Z kanału Ulgi w Opolu strażacy wyłowili ciało mężczyzny. Mężczyzna miał 65 lat. Na razie nie wiadomo w jakich okolicznościach utonął. Informację otrzymaliśmy na platformę Kontakt 24.
O tym, że w kanale pływają zwłoki poinformowała osoba, która przejeżdżała obok zbiornika wodnego pociągiem.
- Mężczyzna jeszcze wczoraj po południu był widziany żywy - poinformował tvn24.pl oficer dyżurny z Komendy Miejskiej Policji w Opolu.
Z kolei internauta poinformował nas, że był dobrze ubrany.
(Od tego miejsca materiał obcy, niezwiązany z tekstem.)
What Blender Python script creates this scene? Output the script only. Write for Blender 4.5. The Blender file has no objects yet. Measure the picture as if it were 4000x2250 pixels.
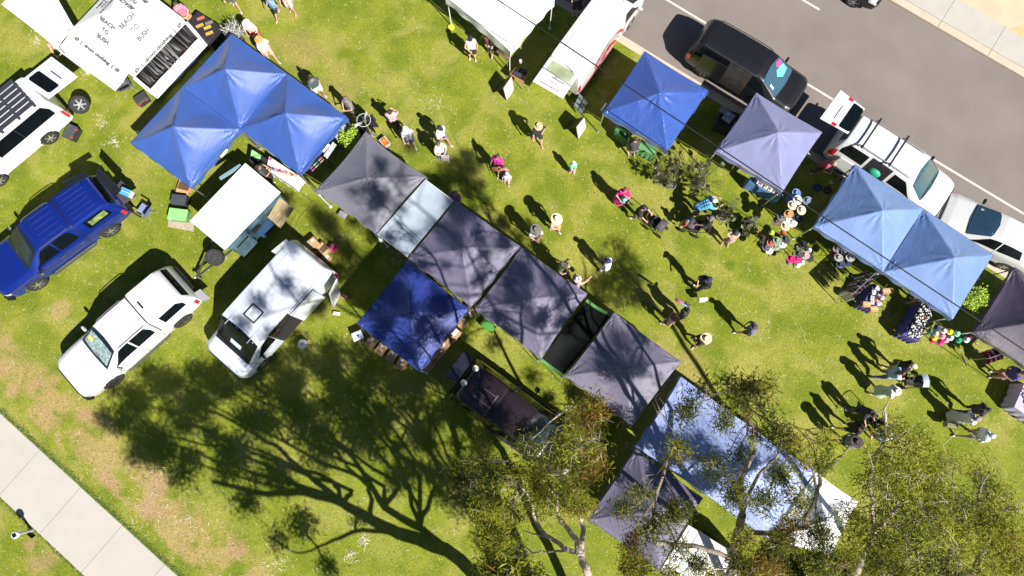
import bpy, bmesh, math, random
import numpy as np
from mathutils import Vector, Matrix
R = math.radians
random.seed(7); rng = np.random.default_rng(7)
sc = bpy.context.scene
col = sc.collection
# ---------------------------------------------------------------- camera (drone looking almost straight down)
FPX, NADY, CH = 2600.0, 1550.0, 27.0
TH = math.atan((NADY - 1125.0) / FPX)
cam = bpy.data.objects.new("camera", bpy.data.cameras.new("camera"))
col.objects.link(cam)
cam.location = (0, 0, CH); cam.rotation_euler = (TH, 0, 0)
cam.data.sensor_width = 36.0; cam.data.lens = FPX / 4000.0 * 36.0
cam.data.clip_start = 0.1; cam.data.clip_end = 1000
sc.camera = cam
# ---------------------------------------------------------------- sky and sun
SHX, SHY = -0.63, 0.75           # shadow drift per metre of height
world = bpy.data.worlds.new("World"); sc.world = world; world.use_nodes = True
wn = world.node_tree
sky = wn.nodes.new("ShaderNodeTexSky"); sky.sky_type = 'NISHITA'; sky.sun_disc = False
sky.sun_elevation = math.atan(1 / math.hypot(SHX, SHY)); sky.sun_rotation = math.atan2(-SHX, -SHY)
sky.air_density = 0.65; sky.dust_density = 0.1; sky.altitude = 600
bg = wn.nodes["Background"]; bg.inputs[1].default_value = 0.05
wn.links.new(sky.outputs[0], bg.inputs[0])
sun = bpy.data.objects.new("sun", bpy.data.lights.new("sun", 'SUN')); col.objects.link(sun)
sun.data.energy = 5.0; sun.data.angle = R(0.5); sun.data.color = (1.0, 0.965, 0.90)
sun.rotation_euler = Vector((SHX, SHY, -1)).to_track_quat('-Z', 'Y').to_euler()
sun.location = (20, -24, 40)
sc.view_settings.view_transform = 'Standard'; sc.view_settings.look = 'None'
sc.view_settings.exposure = 0.8; sc.view_settings.gamma = 1.0
sc.cycles.max_bounces = 6; sc.cycles.transparent_max_bounces = 6
# ---------------------------------------------------------------- pixel (4000x2250) + height -> world
def P(u, v, z=0.0):
    x = (u - 2000) / FPX; y = (1125 - v) / FPX
    dy = y * math.cos(TH) + math.sin(TH); dz = y * math.sin(TH) - math.cos(TH)
    t = (CH - z) / (-dz)
    return Vector((x * t, dy * t, z))
def ang(p0, p1, z=0.0):
    d = P(*p1, z) - P(*p0, z); return math.atan2(d.y, d.x)
# ---------------------------------------------------------------- materials
_mats = {}
def M(color, rough=0.6, metal=0.0, var=0.10, scale=6.0, bump=0.0, bscale=None, coat=0.0, spec=0.5, sheen=0.0, trans=0.0, alpha=1.0):
    key = (tuple(round(c, 3) for c in color), rough, metal, var, scale, bump, bscale, coat, spec, sheen, trans, alpha)
    if key in _mats: return _mats[key]
    m = bpy.data.materials.new("mat_%03d" % len(_mats)); m.use_nodes = True
    nt = m.node_tree; b = nt.nodes["Principled BSDF"]
    tc = nt.nodes.new("ShaderNodeTexCoord"); n = nt.nodes.new("ShaderNodeTexNoise")
    n.inputs["Scale"].default_value = scale; n.inputs["Detail"].default_value = 4
    nt.links.new(tc.outputs["Object"], n.inputs["Vector"])
    mr = nt.nodes.new("ShaderNodeMapRange"); mr.inputs[1].default_value = 0.3; mr.inputs[2].default_value = 0.7
    mr.inputs[3].default_value = 1 - var; mr.inputs[4].default_value = 1 + var
    nt.links.new(n.outputs[0], mr.inputs[0])
    vm = nt.nodes.new("ShaderNodeVectorMath"); vm.operation = 'SCALE'
    vm.inputs[0].default_value = color[:3]; nt.links.new(mr.outputs[0], vm.inputs[3])
    nt.links.new(vm.outputs[0], b.inputs["Base Color"])
    b.inputs["Roughness"].default_value = rough; b.inputs["Metallic"].default_value = metal
    b.inputs["Coat Weight"].default_value = coat; b.inputs["Specular IOR Level"].default_value = spec
    b.inputs["Sheen Weight"].default_value = sheen; b.inputs["Transmission Weight"].default_value = trans
    b.inputs["Coat Roughness"].default_value = 0.05
    b.inputs["Alpha"].default_value = alpha
    if bump:
        n2 = nt.nodes.new("ShaderNodeTexNoise"); n2.inputs["Scale"].default_value = bscale or scale * 4
        n2.inputs["Detail"].default_value = 5; nt.links.new(tc.outputs["Object"], n2.inputs["Vector"])
        bm_ = nt.nodes.new("ShaderNodeBump"); bm_.inputs["Strength"].default_value = 1.0
        bm_.inputs["Distance"].default_value = bump
        nt.links.new(n2.outputs[0], bm_.inputs["Height"]); nt.links.new(bm_.outputs[0], b.inputs["Normal"])
    _mats[key] = m
    return m
def fabric(color, wr=0.012, rough=0.55):
    """canopy cloth: weave tone, long soft wrinkles"""
    key = ('fab', color, wr, rough)
    if key in _mats: return _mats[key]
    m = bpy.data.materials.new("cloth_%03d" % len(_mats)); m.use_nodes = True
    nt = m.node_tree; b = nt.nodes["Principled BSDF"]; L = nt.links
    tc = nt.nodes.new("ShaderNodeTexCoord")
    n = nt.nodes.new("ShaderNodeTexNoise"); n.inputs["Scale"].default_value = 1.3; n.inputs["Detail"].default_value = 6
    L.new(tc.outputs["Object"], n.inputs["Vector"])
    mr = nt.nodes.new("ShaderNodeMapRange"); mr.inputs[1].default_value = .3; mr.inputs[2].default_value = .7
    mr.inputs[3].default_value = .90; mr.inputs[4].default_value = 1.08; L.new(n.outputs[0], mr.inputs[0])
    vm = nt.nodes.new("ShaderNodeVectorMath"); vm.operation = 'SCALE'; vm.inputs[0].default_value = color
    L.new(mr.outputs[0], vm.inputs[3]); L.new(vm.outputs[0], b.inputs["Base Color"])
    b.inputs["Roughness"].default_value = rough; b.inputs["Sheen Weight"].default_value = 0.15
    mp = nt.nodes.new("ShaderNodeMapping"); mp.inputs["Scale"].default_value = (7, 1.6, 3); mp.inputs["Rotation"].default_value = (0, 0, 0.6)
    L.new(tc.outputs["Object"], mp.inputs["Vector"])
    w = nt.nodes.new("ShaderNodeTexNoise"); w.inputs["Scale"].default_value = 1.1; w.inputs["Detail"].default_value = 5
    w.inputs["Distortion"].default_value = 1.2
    L.new(mp.outputs[0], w.inputs["Vector"])
    bp = nt.nodes.new("ShaderNodeBump"); bp.inputs["Distance"].default_value = wr * .8; bp.inputs["Strength"].default_value = 1
    L.new(w.outputs[0], bp.inputs["Height"]); L.new(bp.outputs[0], b.inputs["Normal"])
    _mats[key] = m
    return m
WHITE = M((.74, .74, .73), .5, var=.03); BLACK = M((.012, .012, .014), .5); DARK = M((.03, .03, .035), .6)
ALU = M((.55, .56, .58), .35, .8, var=.08); GREYP = M((.25, .25, .26), .5); TYRE = M((.022, .021, .02), .85, bump=.004, bscale=60)
GLASS = M((.004, .006, .008), .08, 0, var=.2, scale=2, spec=.2); CHROME = M((.7, .7, .72), .15, 1.0, var=.05)
CARD = M((.42, .27, .14), .8, var=.08, scale=3); WOOD = M((.30, .18, .09), .6, var=.3, scale=9); REDL = M((.55, .015, .02), .2, coat=1)
PAPER = M((.78, .78, .76), .7, var=.05)
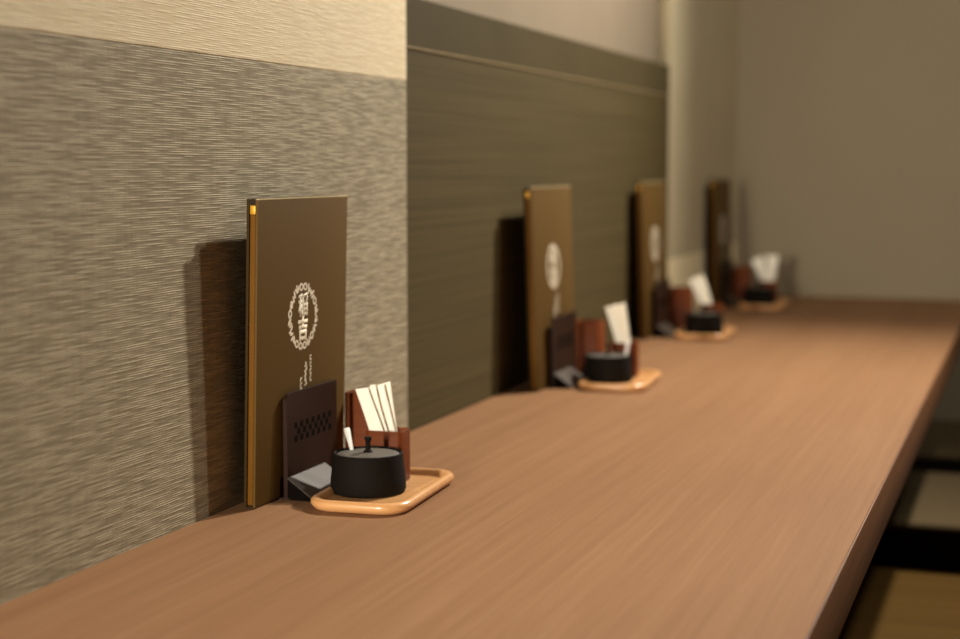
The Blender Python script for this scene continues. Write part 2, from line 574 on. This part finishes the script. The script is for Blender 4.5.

Miał na sobie firmowe spodnie i buty. Na ręku miał wysokiej klasy zegarek. - Miał charakterystycznie wyciągnięte ręce, tak jakby przed śmiercią kurczowo się czegoś trzymał - pisze nasz internauta.
Na miejscu, oprócz strażaków pojawiło się także pogotowie oraz policja z grupa dochodzeniowo-śledcza z Komendy Miejskiej Policji w Opolu.
Policja na razie milczy w tej sprawie i nie chce zdradzać szczegółów dotyczących śmierci mężczyzny. Zostało wszczęte śledztwo, które ma odpowiedzieć na pytanie jak doszło do tragedii.